Nick Batsford, CEO of Tip TV, invites Zak Mir, technical analyst for ShareProphets.com, and Mike Ingram, strategist for BGC Partners to discuss China’s devaluation, plus the S&P 500 and the FTSE 100.
China Renminbi still overvalued by 15%
Ingram began by expressing his view that he expected that China would not be able to successfully rebalance its economy, and that a devaluation would have to come at some point. He commented that the Renminbi is still overvalued by 15%, and that the devaluation of 1.9% would not help China that much. Mir noted that the devaluation by China was a panic move, in his opinion, with the currency still pricing in China’s 7% growth rate, which has been dismissed to be more like 3%.
Ingram finished on China by adding the devaluation had caused a ripple effect through the rest of Asia, as well as reducing the odds of the Fed raising rates in the US in September.
S&P 500 within long term trend, whilst FTSE 100 failed to clear 200 day MA
Mir highlighted the FTSE 100 which is more bearish than the DAX, who you would expect to be affected to a greater level by the Chinese devaluation.
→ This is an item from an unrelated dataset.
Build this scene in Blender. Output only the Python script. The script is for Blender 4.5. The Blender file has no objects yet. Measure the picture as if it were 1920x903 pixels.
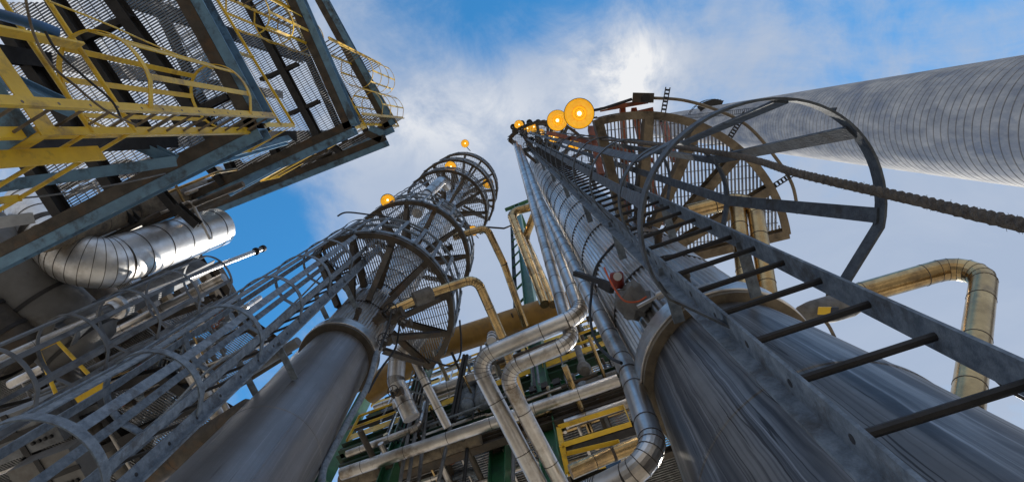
import bpy, math, random
from mathutils import Vector, Matrix
random.seed(7)
R = math.radians
C = bpy.context.scene
col = C.collection
CAMZ = 1.6
# ------------------------------------------------------------------ camera
F, CX, CY = 1067.0, 960.0, 451.5
zc = Vector((950 - CX, -(240 - CY), -F)).normalized()
xc = Vector((1, 0, 0)); xc = (xc - xc.dot(zc) * zc).normalized()
yc = zc.cross(xc)
M = Matrix((xc, yc, zc))                     # camera -> world
cam = bpy.data.cameras.new('camera'); camo = bpy.data.objects.new('camera', cam); col.objects.link(camo)
cam.sensor_width = 36; cam.lens = 36 * F / 1920; cam.clip_start = 0.05; cam.clip_end = 3000
camo.matrix_world = Matrix.Translation((0, 0, CAMZ)) @ M.to_4x4()
C.camera = camo
# ------------------------------------------------------------------ world
SUN_AZ, SUN_EL = 52.0, 42.0                  # azimuth counted from +X towards +Y
w = bpy.data.worlds.new('World'); C.world = w; w.use_nodes = True
nt = w.node_tree; N = nt.nodes; L = nt.links; N.clear()
def nd(t, **k):
    n = N.new(t)
    for a, b in k.items(): setattr(n, a, b)
    return n
sky = nd('ShaderNodeTexSky', sky_type='NISHITA'); sky.sun_disc = False
sky.sun_elevation = R(SUN_EL); sky.sun_rotation = R(90 - SUN_AZ); sky.ozone_density = 3.0; sky.air_density = 1.2; sky.dust_density = .4
tc = nd('ShaderNodeTexCoord'); sep = nd('ShaderNodeSeparateXYZ'); L.new(tc.outputs['Generated'], sep.inputs[0])
def mth(op, a, b=None, clamp=False):
    n = nd('ShaderNodeMath', operation=op); n.use_clamp = clamp
    for i, v in enumerate((a, b)):
        if v is None: continue
        if isinstance(v, (int, float)): n.inputs[i].default_value = v
        else: L.new(v, n.inputs[i])
    return n.outputs[0]
zz = mth('MAXIMUM', sep.outputs[2], .12)
u = mth('DIVIDE', sep.outputs[0], zz); v = mth('DIVIDE', sep.outputs[1], zz)
cmb = nd('ShaderNodeCombineXYZ'); L.new(u, cmb.inputs[0]); L.new(v, cmb.inputs[1])
mp = nd('ShaderNodeMapping'); mp.inputs['Rotation'].default_value = (0, 0, R(-35)); mp.inputs['Scale'].default_value = (1.0, 1.7, 1); mp.inputs['Location'].default_value = (3.1, 1.7, 0)
L.new(cmb.outputs[0], mp.inputs[0])
no = nd('ShaderNodeTexNoise'); no.inputs['Scale'].default_value = 2.6; no.inputs['Detail'].default_value = 12; no.inputs['Roughness'].default_value = .60; no.inputs['Distortion'].default_value = .8
n2 = nd('ShaderNodeTexNoise'); n2.inputs['Scale'].default_value = 6.5; n2.inputs['Detail'].default_value = 14; n2.inputs['Roughness'].default_value = .66; n2.inputs['Distortion'].default_value = .35; L.new(cmb.outputs[0], n2.inputs['Vector'])
L.new(mp.outputs[0], no.inputs['Vector'])
def blob(px, py, rx, ry, amp):
    a = mth('DIVIDE', mth('SUBTRACT', u, (px - 950) / F), rx / F); b = mth('DIVIDE', mth('SUBTRACT', v, (py - 240) / F), ry / F)
    d = mth('ADD', mth('MULTIPLY', a, a), mth('MULTIPLY', b, b))
    return mth('MULTIPLY', mth('POWER', 2.718, mth('MULTIPLY', d, -1.0)), amp)
acc = mth('ADD', mth('MULTIPLY', no.outputs['Fac'], .8), mth('MULTIPLY', n2.outputs['Fac'], .75))
acc = mth('SUBTRACT', acc, .24)
for b in [(640, 60, 130, 110, .17), (760, 210, 150, 90, .26), (880, 260, 180, 75, .30), (1160, 150, 105, 75, .40), (1050, 200, 90, 90, .15), (900, 480, 260, 260, .42),
          (1700, 480, 640, 250, .42), (1000, 330, 260, 90, .2), (860, 20, 170, 90, -.20), (1450, 10, 420, 60, -.06), (430, 470, 190, 130, -.7), (1300, 120, 110, 60, .12), (150, 130, 330, 190, .6), (1780, 640, 260, 170, .5)]:
    acc = mth('ADD', acc, blob(*b))
dd_ = mth('ADD', mth('MULTIPLY', u, u), mth('MULTIPLY', v, v))
farc = nd('ShaderNodeMapRange'); farc.inputs['From Min'].default_value = .95; farc.inputs['From Max'].default_value = 1.9; farc.inputs['To Max'].default_value = .45; L.new(dd_, farc.inputs['Value'])
acc = mth('ADD', acc, farc.outputs[0])
rp = nd('ShaderNodeMapRange'); rp.interpolation_type = 'SMOOTHSTEP'
rp.inputs['From Min'].default_value = .30; rp.inputs['From Max'].default_value = .90
L.new(acc, rp.inputs['Value'])
n3 = nd('ShaderNodeMapRange'); n3.inputs['From Min'].default_value = .40; n3.inputs['From Max'].default_value = .60; L.new(n2.outputs['Fac'], n3.inputs['Value'])
hot = mth('ADD', mth('MULTIPLY', mth('ADD', blob(1165, 140, 85, 70, 1.5), mth('ADD', blob(830, 225, 230, 75, .75), blob(150, 130, 300, 180, .9))), n3.outputs[0]), mth('MULTIPLY', no.outputs['Fac'], .35))
cr = nd('ShaderNodeMix', data_type='RGBA'); cr.inputs['A'].default_value = (4.0, 4.9, 6.5, 1); cr.inputs['B'].default_value = (8.6, 8.7, 8.9, 1)
L.new(mth('SUBTRACT', hot, .14, True), cr.inputs['Factor'])
tint = nd('ShaderNodeMix', data_type='RGBA', blend_type='MULTIPLY'); tint.inputs['Factor'].default_value = 1; tint.inputs['B'].default_value = (.62, 1.85, 2.3, 1)
L.new(sky.outputs[0], tint.inputs['A'])
mx = nd('ShaderNodeMix', data_type='RGBA'); L.new(rp.outputs[0], mx.inputs['Factor']); L.new(tint.outputs['Result'], mx.inputs['A']); L.new(cr.outputs['Result'], mx.inputs['B'])
bg = nd('ShaderNodeBackground'); bg.inputs['Strength'].default_value = .10
L.new(mx.outputs['Result'], bg.inputs['Color'])
wo = nd('ShaderNodeOutputWorld'); L.new(bg.outputs[0], wo.inputs[0])
sl = bpy.data.lights.new('sun', 'SUN'); sl.energy = 4.2; sl.angle = R(.5); sl.color = (1, .93, .82)
so = bpy.data.objects.new('sun', sl); col.objects.link(so)
sd = Vector((math.cos(R(SUN_EL)) * math.cos(R(SUN_AZ)), math.cos(R(SUN_EL)) * math.sin(R(SUN_AZ)), math.sin(R(SUN_EL))))
so.rotation_euler = sd.to_track_quat('Z', 'Y').to_euler(); so.location = sd * 60
C.view_settings.view_transform = 'Standard'; C.view_settings.look = 'None'; C.view_settings.gamma = 1
C.view_settings.exposure = 0.0
# ------------------------------------------------------------------ helpers
def P(px, py, h):
    d = M @ Vector((px - CX, -(py - CY), -F)); d *= h / d.z
    return Vector((d.x, d.y, h + CAMZ))
def PD(px, py, D):
    d = M @ Vector((px - CX, -(py - CY), -F)); d *= D / math.hypot(d.x, d.y)
    return Vector((d.x, d.y, d.z + CAMZ))
def PR(px, py, dist):
    d = (M @ Vector((px - CX, -(py - CY), -F))).normalized() * dist
    return d + Vector((0, 0, CAMZ))
def V3(x, y, h): return Vector((x, y, h + CAMZ))
UP = Vector((0, 0, 1))
class MB:
    def __init__(s): s.v = []; s.f = []; s.m = []; s.cur = 0
    def add(s, vs, fs):
        o = len(s.v); s.v += [tuple(a) for a in vs]; s.f += [tuple(i + o for i in f) for f in fs]; s.m += [s.cur] * len(fs); return s
    def box(s, c, ax, ay, az, sx, sy, sz):
        c = Vector(c); vs = []
        for k in (-.5, .5):
            for j in (-.5, .5):
                for i in (-.5, .5): vs.append(c + ax * sx * i + ay * sy * j + az * sz * k)
        return s.add(vs, [(0, 2, 3, 1), (4, 5, 7, 6), (0, 1, 5, 4), (2, 6, 7, 3), (0, 4, 6, 2), (1, 3, 7, 5)])
    def bar(s, p, q, wd, t, up=UP):
        p = Vector(p); q = Vector(q); d = q - p; l = d.length
        if l < 1e-6: return s
        d /= l; up = Vector(up); sd_ = d.cross(up)
        if sd_.length < 1e-4: sd_ = d.cross(Vector((1, 0, 0)))
        sd_.normalize(); u_ = sd_.cross(d)
        return s.box((p + q) / 2, d, sd_, u_, l, wd, t)
    def ibeam(s, p, q, wd, dp, up=UP, t=.014):
        p = Vector(p); q = Vector(q); d = (q - p); l = d.length; d /= l
        sd_ = d.cross(Vector(up))
        if sd_.length < 1e-4: sd_ = d.cross(Vector((1, 0, 0)))
        sd_.normalize(); u_ = sd_.cross(d); c = (p + q) / 2
        s.box(c + u_ * (dp / 2 - t / 2), d, sd_, u_, l, wd, t); s.box(c - u_ * (dp / 2 - t / 2), d, sd_, u_, l, wd, t)
        s.box(c, d, sd_, u_, l, t, dp - 2 * t); return s
    def channel(s, p, q, wd, dp, up=UP, t=.012, side=1):
        p = Vector(p); q = Vector(q); d = (q - p); l = d.length; d /= l
        sd_ = d.cross(Vector(up))
        if sd_.length < 1e-4: sd_ = d.cross(Vector((1, 0, 0)))
        sd_.normalize(); u_ = sd_.cross(d); c = (p + q) / 2
        s.box(c + u_ * (dp / 2 - t / 2), d, sd_, u_, l, wd, t); s.box(c - u_ * (dp / 2 - t / 2), d, sd_, u_, l, wd, t)
        s.box(c + sd_ * side * (wd / 2 - t / 2), d, sd_, u_, l, t, dp - 2 * t); return s
    def tube(s, pts, r, n=8, closed=False, cap=True):
        pts = [Vector(p) for p in pts]; m = len(pts); rs = r if isinstance(r, (list, tuple)) else [r] * m
        vs = []; fr = None
        for i, p in enumerate(pts):
            if closed: d = pts[(i + 1) % m] - pts[i - 1]
            else: d = pts[min(i + 1, m - 1)] - pts[max(i - 1, 0)]
            d.normalize()
            if fr is None:
                fr = d.cross(UP)
                if fr.length < .05: fr = d.cross(Vector((1, 0, 0)))
                fr.normalize()
            else:
                fr = fr - fr.dot(d) * d; fr.normalize()
            b = d.cross(fr)
            for k in range(n):
                a = 2 * math.pi * k / n; vs.append(p + (fr * math.cos(a) + b * math.sin(a)) * rs[i])
        fs = []
        for i in range(m if closed else m - 1):
            j = (i + 1) % m
            for k in range(n):
                k2 = (k + 1) % n; fs.append((i * n + k, i * n + k2, j * n + k2, j * n + k))
        if cap and not closed:
            fs.append(tuple(range(n))[::-1]); fs.append(tuple((m - 1) * n + k for k in range(n)))
        return s.add(vs, fs)
    def lathe(s, cx, cy, prof, n=64, fr=None, cap=False):
        vs = []
        for (z, r) in prof:
            for k in range(n):
                a = 2 * math.pi * k / n; rr = r + (fr(k) if fr else 0)
                vs.append((cx + rr * math.cos(a), cy + rr * math.sin(a), z))
        fs = []
        for i in range(len(prof) - 1):
            for k in range(n):
                k2 = (k + 1) % n; fs.append((i * n + k, i * n + k2, (i + 1) * n + k2, (i + 1) * n + k))
        if cap: fs.append(tuple(range(n))[::-1]); fs.append(tuple((len(prof) - 1) * n + k for k in range(n)))
        return s.add(vs, fs)
    def axlathe(s, c, ax, prof, n=24, cap=True):
        """revolve (distance along axis, radius) about any axis"""
        c = Vector(c); ax = Vector(ax).normalized(); a1 = ax.cross(UP)
        if a1.length < .05: a1 = ax.cross(Vector((1, 0, 0)))
        a1.normalize(); a2 = ax.cross(a1); vs = []
        for (t, r) in prof:
            for k in range(n):
                a = 2 * math.pi * k / n; vs.append(c + ax * t + (a1 * math.cos(a) + a2 * math.sin(a)) * r)
        fs = []
        for i in range(len(prof) - 1):
            for k in range(n):
                k2 = (k + 1) % n; fs.append((i * n + k, i * n + k2, (i + 1) * n + k2, (i + 1) * n + k))
        if cap: fs.append(tuple(range(n))[::-1]); fs.append(tuple((len(prof) - 1) * n + k for k in range(n)))
        return s.add(vs, fs)
    def arcbox(s, cx, cy, r0, r1, z0, z1, a0, a1, n=40):
        vs = []
        for i in range(n + 1):
            a = a0 + (a1 - a0) * i / n; c_, s_ = math.cos(a), math.sin(a)
            for r, z in ((r0, z0), (r1, z0), (r1, z1), (r0, z1)): vs.append((cx + r * c_, cy + r * s_, z))
        fs = [(0, 1, 2, 3), tuple(n * 4 + k for k in (3, 2, 1, 0))]
        for i in range(n):
            for k in range(4):
                k2 = (k + 1) % 4; fs.append((i * 4 + k, (i + 1) * 4 + k, (i + 1) * 4 + k2, i * 4 + k2))
        return s.add(vs, fs)
    def grating(s, polys, z, d, sp=.035, t=.008, dp=.03, cross=.14, tc_=.007):
        """even-odd clipped bearing bars along d, with thin cross rods"""
        d = Vector((d[0], d[1])).normalized(); nrm = Vector((-d.y, d.x))
        def lines(d, nrm, sp, t, dp, z):
            allp = [Vector((p[0], p[1])) for q in polys for p in q]
            lo = min(p.dot(nrm) for p in allp); hi = max(p.dot(nrm) for p in allp)
            k = math.ceil(lo / sp)
            while k * sp < hi:
                o = k * sp; xs = []
                for q in polys:
                    m = len(q)
                    for i in range(m):
                        a = Vector(q[i][:2]); b = Vector(q[(i + 1) % m][:2]); da = a.dot(nrm) - o; db = b.dot(nrm) - o
                        if (da > 0) != (db > 0): xs.append((a + (b - a) * (da / (da - db))).dot(d))
                xs.sort()
                for i in range(0, len(xs) - 1, 2):
                    if xs[i + 1] - xs[i] > .02:
                        A = nrm * o + d * xs[i]; B = nrm * o + d * xs[i + 1]
                        s.bar((A.x, A.y, z), (B.x, B.y, z), t, dp)
                k += 1
        lines(d, nrm, sp, t, dp, z)
        lines(nrm, d, cross, tc_, tc_, z + dp * .32)
        return s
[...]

With the numbers coming in as FTSE 100 being 73% bearish, whilst the DAX only 66% were bearish. He continued and noted that it failed to clear the 200 day moving average, and that we don’t want to see it break the July low.
On to the S&P 500, Batsford commented how it remained in its long term uptrend, with support from the rising 200 day moving exponential moving average. A downside reaction is underway today, but this is unlikely to damage the primary trend, with other the Chinese economy and a fear of a possible currency war being possible buying opportunities.